Data excerpt
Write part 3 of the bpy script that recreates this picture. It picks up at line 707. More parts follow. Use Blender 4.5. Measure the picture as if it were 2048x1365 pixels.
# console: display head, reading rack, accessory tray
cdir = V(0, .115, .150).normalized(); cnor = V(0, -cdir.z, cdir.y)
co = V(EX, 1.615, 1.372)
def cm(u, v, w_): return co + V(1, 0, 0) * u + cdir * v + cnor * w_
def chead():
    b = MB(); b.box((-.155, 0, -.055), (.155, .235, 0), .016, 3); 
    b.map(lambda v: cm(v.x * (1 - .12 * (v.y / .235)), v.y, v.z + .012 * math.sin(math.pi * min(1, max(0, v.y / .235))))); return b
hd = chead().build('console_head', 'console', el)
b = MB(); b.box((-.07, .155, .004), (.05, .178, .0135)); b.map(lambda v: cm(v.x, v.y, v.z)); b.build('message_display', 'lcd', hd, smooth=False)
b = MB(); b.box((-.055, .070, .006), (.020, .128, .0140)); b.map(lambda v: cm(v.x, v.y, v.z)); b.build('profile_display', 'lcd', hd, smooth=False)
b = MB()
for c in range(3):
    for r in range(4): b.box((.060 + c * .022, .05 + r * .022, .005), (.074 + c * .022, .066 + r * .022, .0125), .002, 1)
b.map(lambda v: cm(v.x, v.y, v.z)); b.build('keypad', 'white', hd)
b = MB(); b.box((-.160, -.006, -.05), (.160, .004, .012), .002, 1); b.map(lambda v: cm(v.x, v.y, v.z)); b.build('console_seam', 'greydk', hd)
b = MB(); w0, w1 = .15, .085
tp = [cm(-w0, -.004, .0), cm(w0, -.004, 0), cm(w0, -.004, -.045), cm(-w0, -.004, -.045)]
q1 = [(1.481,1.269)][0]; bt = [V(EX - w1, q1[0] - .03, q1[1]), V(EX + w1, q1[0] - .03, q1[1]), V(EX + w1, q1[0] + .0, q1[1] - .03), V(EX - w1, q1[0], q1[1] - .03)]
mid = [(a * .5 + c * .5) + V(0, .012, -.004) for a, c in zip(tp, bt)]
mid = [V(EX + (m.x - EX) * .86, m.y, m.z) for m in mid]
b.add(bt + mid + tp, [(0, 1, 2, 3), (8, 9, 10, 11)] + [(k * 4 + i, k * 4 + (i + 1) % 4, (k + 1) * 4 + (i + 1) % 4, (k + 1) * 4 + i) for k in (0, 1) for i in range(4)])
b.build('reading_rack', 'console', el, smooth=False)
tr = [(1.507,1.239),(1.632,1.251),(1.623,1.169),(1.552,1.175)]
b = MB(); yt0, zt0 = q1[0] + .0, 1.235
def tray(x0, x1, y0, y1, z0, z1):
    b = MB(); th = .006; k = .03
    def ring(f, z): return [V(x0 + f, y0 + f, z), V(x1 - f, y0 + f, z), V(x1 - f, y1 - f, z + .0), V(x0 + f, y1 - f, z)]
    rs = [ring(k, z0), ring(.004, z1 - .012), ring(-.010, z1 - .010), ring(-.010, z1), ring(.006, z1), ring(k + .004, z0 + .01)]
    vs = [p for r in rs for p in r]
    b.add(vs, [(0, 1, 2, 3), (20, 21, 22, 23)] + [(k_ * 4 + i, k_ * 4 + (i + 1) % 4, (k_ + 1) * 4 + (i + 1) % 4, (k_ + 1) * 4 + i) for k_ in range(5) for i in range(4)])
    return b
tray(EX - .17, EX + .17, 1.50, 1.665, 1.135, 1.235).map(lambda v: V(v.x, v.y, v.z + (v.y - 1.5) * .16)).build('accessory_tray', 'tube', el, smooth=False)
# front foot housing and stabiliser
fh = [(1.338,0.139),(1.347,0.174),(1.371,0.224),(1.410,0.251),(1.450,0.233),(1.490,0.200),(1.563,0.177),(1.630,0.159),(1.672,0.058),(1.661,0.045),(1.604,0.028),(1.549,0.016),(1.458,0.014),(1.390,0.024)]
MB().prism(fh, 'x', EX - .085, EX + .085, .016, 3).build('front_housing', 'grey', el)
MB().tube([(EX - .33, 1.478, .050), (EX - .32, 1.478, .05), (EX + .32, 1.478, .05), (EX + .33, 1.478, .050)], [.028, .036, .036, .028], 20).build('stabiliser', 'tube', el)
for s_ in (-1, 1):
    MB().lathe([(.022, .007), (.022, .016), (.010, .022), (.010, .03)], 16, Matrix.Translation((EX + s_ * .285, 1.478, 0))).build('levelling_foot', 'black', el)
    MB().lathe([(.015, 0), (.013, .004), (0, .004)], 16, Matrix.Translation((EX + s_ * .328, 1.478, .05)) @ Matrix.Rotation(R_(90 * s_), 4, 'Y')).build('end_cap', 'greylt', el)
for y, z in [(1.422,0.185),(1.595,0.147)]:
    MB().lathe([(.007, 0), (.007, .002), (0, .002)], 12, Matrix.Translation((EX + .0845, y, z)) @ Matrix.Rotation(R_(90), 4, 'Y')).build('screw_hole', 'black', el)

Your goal
The listing above should be transcribed in full, exactly as written.

The completed task
Write part 3 of the bpy script that recreates this picture. It picks up at line 707. More parts follow. Use Blender 4.5. Measure the picture as if it were 2048x1365 pixels.
# console: display head, reading rack, accessory tray
cdir = V(0, .115, .150).normalized(); cnor = V(0, -cdir.z, cdir.y)
co = V(EX, 1.615, 1.372)
def cm(u, v, w_): return co + V(1, 0, 0) * u + cdir * v + cnor * w_
def chead():
    b = MB(); b.box((-.155, 0, -.055), (.155, .235, 0), .016, 3); 
    b.map(lambda v: cm(v.x * (1 - .12 * (v.y / .235)), v.y, v.z + .012 * math.sin(math.pi * min(1, max(0, v.y / .235))))); return b
hd = chead().build('console_head', 'console', el)
b = MB(); b.box((-.07, .155, .004), (.05, .178, .0135)); b.map(lambda v: cm(v.x, v.y, v.z)); b.build('message_display', 'lcd', hd, smooth=False)
b = MB(); b.box((-.055, .070, .006), (.020, .128, .0140)); b.map(lambda v: cm(v.x, v.y, v.z)); b.build('profile_display', 'lcd', hd, smooth=False)
b = MB()
for c in range(3):
    for r in range(4): b.box((.060 + c * .022, .05 + r * .022, .005), (.074 + c * .022, .066 + r * .022, .0125), .002, 1)
b.map(lambda v: cm(v.x, v.y, v.z)); b.build('keypad', 'white', hd)
b = MB(); b.box((-.160, -.006, -.05), (.160, .004, .012), .002, 1); b.map(lambda v: cm(v.x, v.y, v.z)); b.build('console_seam', 'greydk', hd)
b = MB(); w0, w1 = .15, .085
tp = [cm(-w0, -.004, .0), cm(w0, -.004, 0), cm(w0, -.004, -.045), cm(-w0, -.004, -.045)]
q1 = [(1.481,1.269)][0]; bt = [V(EX - w1, q1[0] - .03, q1[1]), V(EX + w1, q1[0] - .03, q1[1]), V(EX + w1, q1[0] + .0, q1[1] - .03), V(EX - w1, q1[0], q1[1] - .03)]
mid = [(a * .5 + c * .5) + V(0, .012, -.004) for a, c in zip(tp, bt)]
mid = [V(EX + (m.x - EX) * .86, m.y, m.z) for m in mid]
b.add(bt + mid + tp, [(0, 1, 2, 3), (8, 9, 10, 11)] + [(k * 4 + i, k * 4 + (i + 1) % 4, (k + 1) * 4 + (i + 1) % 4, (k + 1) * 4 + i) for k in (0, 1) for i in range(4)])
b.build('reading_rack', 'console', el, smooth=False)
tr = [(1.507,1.239),(1.632,1.251),(1.623,1.169),(1.552,1.175)]
b = MB(); yt0, zt0 = q1[0] + .0, 1.235
def tray(x0, x1, y0, y1, z0, z1):
    b = MB(); th = .006; k = .03
    def ring(f, z): return [V(x0 + f, y0 + f, z), V(x1 - f, y0 + f, z), V(x1 - f, y1 - f, z + .0), V(x0 + f, y1 - f, z)]
    rs = [ring(k, z0), ring(.004, z1 - .012), ring(-.010, z1 - .010), ring(-.010, z1), ring(.006, z1), ring(k + .004, z0 + .01)]
    vs = [p for r in rs for p in r]
    b.add(vs, [(0, 1, 2, 3), (20, 21, 22, 23)] + [(k_ * 4 + i, k_ * 4 + (i + 1) % 4, (k_ + 1) * 4 + (i + 1) % 4, (k_ + 1) * 4 + i) for k_ in range(5) for i in range(4)])
    return b
tray(EX - .17, EX + .17, 1.50, 1.665, 1.135, 1.235).map(lambda v: V(v.x, v.y, v.z + (v.y - 1.5) * .16)).build('accessory_tray', 'tube', el, smooth=False)
# front foot housing and stabiliser
fh = [(1.338,0.139),(1.347,0.174),(1.371,0.224),(1.410,0.251),(1.450,0.233),(1.490,0.200),(1.563,0.177),(1.630,0.159),(1.672,0.058),(1.661,0.045),(1.604,0.028),(1.549,0.016),(1.458,0.014),(1.390,0.024)]
MB().prism(fh, 'x', EX - .085, EX + .085, .016, 3).build('front_housing', 'grey', el)
MB().tube([(EX - .33, 1.478, .050), (EX - .32, 1.478, .05), (EX + .32, 1.478, .05), (EX + .33, 1.478, .050)], [.028, .036, .036, .028], 20).build('stabiliser', 'tube', el)
for s_ in (-1, 1):
    MB().lathe([(.022, .007), (.022, .016), (.010, .022), (.010, .03)], 16, Matrix.Translation((EX + s_ * .285, 1.478, 0))).build('levelling_foot', 'black', el)
    MB().lathe([(.015, 0), (.013, .004), (0, .004)], 16, Matrix.Translation((EX + s_ * .328, 1.478, .05)) @ Matrix.Rotation(R_(90 * s_), 4, 'Y')).build('end_cap', 'greylt', el)
for y, z in [(1.422,0.185),(1.595,0.147)]:
    MB().lathe([(.007, 0), (.007, .002), (0, .002)], 12, Matrix.Translation((EX + .0845, y, z)) @ Matrix.Rotation(R_(90), 4, 'Y')).build('screw_hole', 'black', el)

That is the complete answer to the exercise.